**Work required:**
Please find all lines in the data that hold the string "scene" and copy them.

..............................

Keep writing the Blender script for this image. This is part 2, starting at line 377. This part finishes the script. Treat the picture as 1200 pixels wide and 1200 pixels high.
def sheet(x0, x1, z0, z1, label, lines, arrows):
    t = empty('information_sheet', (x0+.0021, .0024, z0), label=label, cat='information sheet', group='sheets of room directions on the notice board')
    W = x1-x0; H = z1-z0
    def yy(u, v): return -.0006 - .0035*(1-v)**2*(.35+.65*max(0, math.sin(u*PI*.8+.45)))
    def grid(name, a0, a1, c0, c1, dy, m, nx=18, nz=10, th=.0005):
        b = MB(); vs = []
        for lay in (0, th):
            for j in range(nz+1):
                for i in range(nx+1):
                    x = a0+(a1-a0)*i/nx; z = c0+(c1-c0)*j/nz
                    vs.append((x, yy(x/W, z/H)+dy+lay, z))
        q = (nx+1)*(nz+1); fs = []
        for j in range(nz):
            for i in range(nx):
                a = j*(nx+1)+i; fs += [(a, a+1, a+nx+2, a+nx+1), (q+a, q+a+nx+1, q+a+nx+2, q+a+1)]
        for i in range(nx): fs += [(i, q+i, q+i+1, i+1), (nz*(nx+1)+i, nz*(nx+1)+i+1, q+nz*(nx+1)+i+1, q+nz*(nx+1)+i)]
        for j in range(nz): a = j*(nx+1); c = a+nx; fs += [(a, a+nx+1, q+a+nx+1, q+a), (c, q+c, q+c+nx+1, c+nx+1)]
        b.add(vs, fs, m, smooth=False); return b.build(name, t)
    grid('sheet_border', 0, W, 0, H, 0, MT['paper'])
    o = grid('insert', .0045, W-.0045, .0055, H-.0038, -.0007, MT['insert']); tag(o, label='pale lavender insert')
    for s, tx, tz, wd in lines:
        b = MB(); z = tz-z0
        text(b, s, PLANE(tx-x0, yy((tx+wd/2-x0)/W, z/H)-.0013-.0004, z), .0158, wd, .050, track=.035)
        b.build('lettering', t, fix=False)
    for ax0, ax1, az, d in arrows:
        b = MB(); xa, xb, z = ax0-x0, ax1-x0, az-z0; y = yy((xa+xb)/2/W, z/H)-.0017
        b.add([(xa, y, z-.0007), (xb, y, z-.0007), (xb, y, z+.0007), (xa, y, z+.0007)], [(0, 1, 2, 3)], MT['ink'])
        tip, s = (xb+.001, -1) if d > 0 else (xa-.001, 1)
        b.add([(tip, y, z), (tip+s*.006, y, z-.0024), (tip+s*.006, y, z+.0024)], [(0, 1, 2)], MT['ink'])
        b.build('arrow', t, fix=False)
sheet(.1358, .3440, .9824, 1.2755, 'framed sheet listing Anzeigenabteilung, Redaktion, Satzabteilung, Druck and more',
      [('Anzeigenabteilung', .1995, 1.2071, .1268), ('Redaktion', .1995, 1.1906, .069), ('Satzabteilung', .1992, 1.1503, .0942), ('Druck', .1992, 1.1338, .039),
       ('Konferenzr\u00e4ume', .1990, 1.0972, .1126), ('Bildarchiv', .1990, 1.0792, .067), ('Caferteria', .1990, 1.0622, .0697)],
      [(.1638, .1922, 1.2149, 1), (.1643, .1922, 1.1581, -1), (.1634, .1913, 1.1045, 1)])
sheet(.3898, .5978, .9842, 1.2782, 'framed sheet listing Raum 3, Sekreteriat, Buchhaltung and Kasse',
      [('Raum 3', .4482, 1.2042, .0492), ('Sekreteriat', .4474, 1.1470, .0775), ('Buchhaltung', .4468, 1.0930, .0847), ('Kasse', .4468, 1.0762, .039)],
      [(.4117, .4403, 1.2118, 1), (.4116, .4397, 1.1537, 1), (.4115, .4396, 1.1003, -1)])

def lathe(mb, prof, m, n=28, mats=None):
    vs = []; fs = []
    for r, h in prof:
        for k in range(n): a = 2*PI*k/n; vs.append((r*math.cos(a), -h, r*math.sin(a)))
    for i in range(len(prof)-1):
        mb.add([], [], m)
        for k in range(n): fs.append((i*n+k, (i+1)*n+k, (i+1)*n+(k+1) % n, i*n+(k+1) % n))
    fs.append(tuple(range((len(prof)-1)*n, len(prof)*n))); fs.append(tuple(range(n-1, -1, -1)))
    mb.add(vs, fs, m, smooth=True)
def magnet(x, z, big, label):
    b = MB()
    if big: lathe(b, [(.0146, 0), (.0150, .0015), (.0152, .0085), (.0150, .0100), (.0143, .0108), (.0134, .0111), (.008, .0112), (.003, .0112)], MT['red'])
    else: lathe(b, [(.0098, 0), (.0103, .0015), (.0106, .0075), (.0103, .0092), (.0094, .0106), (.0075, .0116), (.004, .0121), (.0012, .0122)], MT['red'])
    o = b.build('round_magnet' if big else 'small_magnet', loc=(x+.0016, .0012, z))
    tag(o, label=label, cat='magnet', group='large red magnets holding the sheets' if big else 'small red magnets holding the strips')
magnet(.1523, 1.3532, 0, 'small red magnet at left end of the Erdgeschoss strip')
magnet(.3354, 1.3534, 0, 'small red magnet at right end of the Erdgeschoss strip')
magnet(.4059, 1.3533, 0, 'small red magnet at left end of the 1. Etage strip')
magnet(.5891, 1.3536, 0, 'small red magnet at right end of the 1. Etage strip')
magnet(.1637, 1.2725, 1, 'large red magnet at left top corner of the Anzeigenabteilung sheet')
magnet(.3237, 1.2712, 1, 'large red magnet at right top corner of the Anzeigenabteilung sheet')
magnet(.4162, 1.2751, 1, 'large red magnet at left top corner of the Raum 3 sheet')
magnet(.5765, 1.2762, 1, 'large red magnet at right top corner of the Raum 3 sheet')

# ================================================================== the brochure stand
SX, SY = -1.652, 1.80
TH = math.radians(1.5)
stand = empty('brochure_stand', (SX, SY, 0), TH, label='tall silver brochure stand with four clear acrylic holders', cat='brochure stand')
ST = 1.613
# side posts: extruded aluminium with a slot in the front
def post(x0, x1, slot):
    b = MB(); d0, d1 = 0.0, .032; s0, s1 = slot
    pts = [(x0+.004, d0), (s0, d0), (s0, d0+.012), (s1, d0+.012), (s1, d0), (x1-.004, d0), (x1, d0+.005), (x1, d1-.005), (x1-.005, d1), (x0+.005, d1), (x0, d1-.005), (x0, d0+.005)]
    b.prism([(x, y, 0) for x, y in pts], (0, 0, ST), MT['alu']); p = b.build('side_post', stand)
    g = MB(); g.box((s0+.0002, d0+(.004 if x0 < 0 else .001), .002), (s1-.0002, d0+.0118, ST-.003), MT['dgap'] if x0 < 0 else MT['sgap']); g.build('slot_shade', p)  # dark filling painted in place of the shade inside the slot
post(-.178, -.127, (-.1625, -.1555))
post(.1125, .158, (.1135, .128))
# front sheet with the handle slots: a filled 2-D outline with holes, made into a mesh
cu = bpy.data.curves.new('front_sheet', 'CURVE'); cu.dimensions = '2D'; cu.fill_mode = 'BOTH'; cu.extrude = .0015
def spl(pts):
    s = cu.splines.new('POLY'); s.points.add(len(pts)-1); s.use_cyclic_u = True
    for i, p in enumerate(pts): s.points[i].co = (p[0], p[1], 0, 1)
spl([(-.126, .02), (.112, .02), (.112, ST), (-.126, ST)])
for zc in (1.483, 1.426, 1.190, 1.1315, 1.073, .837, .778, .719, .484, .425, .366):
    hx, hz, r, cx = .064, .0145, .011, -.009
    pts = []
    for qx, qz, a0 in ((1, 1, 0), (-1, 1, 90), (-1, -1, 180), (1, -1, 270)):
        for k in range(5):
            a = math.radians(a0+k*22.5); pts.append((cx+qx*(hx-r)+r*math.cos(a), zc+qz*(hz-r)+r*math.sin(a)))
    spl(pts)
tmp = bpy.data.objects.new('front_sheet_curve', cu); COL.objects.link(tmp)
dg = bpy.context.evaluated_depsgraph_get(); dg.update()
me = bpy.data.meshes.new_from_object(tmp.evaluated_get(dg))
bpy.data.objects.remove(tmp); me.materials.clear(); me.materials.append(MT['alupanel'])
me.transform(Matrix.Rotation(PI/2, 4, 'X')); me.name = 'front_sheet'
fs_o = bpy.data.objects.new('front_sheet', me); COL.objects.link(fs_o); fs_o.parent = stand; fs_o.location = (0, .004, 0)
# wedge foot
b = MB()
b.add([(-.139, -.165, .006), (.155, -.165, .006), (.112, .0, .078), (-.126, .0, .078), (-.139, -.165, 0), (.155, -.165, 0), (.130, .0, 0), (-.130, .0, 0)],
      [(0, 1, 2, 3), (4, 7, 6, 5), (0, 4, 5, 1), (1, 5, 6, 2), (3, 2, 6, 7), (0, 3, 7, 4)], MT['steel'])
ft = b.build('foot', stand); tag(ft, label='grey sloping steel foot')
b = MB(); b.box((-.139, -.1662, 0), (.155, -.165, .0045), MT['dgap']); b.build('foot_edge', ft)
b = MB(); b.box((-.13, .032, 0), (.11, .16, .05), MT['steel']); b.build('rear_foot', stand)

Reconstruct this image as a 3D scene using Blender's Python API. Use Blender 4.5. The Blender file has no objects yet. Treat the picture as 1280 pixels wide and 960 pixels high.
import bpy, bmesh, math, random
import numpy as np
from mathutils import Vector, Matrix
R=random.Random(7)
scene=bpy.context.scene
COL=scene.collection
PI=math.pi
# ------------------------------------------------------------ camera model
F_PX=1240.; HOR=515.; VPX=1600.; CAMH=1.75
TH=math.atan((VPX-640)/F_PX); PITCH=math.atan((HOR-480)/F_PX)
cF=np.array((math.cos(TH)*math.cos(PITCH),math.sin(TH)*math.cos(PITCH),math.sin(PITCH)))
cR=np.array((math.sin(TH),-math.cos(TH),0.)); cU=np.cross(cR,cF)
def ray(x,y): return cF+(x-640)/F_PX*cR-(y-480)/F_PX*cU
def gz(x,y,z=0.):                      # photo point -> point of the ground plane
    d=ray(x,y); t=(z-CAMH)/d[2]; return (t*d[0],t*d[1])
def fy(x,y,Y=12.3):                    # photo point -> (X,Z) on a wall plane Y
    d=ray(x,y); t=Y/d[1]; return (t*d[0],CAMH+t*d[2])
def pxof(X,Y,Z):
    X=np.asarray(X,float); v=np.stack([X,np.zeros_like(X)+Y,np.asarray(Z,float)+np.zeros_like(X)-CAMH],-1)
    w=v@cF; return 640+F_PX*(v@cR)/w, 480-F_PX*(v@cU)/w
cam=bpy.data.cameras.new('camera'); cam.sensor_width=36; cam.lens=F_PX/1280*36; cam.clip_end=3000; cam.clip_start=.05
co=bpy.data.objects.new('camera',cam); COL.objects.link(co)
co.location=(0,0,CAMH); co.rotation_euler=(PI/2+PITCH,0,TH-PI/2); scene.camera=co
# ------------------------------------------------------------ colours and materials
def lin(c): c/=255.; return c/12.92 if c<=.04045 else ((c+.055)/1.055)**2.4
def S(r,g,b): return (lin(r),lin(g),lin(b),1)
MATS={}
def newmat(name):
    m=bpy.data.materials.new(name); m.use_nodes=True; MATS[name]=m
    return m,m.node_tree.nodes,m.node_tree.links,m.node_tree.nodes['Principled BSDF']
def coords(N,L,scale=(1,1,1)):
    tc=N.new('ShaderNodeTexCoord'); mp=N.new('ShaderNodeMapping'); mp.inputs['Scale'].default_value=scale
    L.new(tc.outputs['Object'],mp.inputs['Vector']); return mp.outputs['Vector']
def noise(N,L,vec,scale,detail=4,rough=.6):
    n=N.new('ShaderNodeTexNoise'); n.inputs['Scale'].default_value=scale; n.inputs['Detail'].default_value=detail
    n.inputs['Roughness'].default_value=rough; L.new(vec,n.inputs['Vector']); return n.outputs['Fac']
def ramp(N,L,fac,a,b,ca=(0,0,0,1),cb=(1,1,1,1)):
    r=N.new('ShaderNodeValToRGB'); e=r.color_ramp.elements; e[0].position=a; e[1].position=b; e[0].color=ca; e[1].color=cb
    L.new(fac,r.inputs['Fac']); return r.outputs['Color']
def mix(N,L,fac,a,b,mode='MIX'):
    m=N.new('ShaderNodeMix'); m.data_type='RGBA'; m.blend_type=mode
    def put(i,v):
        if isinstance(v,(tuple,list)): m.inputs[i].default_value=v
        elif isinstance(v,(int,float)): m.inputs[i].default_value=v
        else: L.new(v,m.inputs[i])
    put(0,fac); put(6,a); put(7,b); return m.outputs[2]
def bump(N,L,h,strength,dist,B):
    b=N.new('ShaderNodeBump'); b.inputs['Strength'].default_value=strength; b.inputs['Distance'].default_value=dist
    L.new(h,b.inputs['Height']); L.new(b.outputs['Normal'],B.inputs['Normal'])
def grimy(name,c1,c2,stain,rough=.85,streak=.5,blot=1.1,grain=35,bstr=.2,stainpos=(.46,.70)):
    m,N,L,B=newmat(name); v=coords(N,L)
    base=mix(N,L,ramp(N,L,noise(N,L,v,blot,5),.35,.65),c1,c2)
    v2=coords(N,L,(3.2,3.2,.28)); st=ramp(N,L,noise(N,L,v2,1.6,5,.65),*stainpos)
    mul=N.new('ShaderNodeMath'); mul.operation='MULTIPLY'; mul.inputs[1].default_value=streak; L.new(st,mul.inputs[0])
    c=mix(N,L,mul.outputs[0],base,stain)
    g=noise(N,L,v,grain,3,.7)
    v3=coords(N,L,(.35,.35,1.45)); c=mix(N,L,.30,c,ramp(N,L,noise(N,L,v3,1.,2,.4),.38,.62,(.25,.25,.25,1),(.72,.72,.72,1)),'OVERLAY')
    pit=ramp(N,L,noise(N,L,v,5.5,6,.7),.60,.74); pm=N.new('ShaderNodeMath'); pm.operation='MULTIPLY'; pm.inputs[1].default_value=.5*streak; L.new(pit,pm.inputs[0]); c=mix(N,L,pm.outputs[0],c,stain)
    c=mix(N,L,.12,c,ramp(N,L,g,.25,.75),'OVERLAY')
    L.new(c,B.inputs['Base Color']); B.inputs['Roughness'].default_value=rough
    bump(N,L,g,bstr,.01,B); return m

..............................

**Written response:**
Reconstruct this image as a 3D scene using Blender's Python API. Use Blender 4.5. The Blender file has no objects yet. Treat the picture as 1280 pixels wide and 960 pixels high.
scene=bpy.context.scene
COL=scene.collection
co.location=(0,0,CAMH); co.rotation_euler=(PI/2+PITCH,0,TH-PI/2); scene.camera=co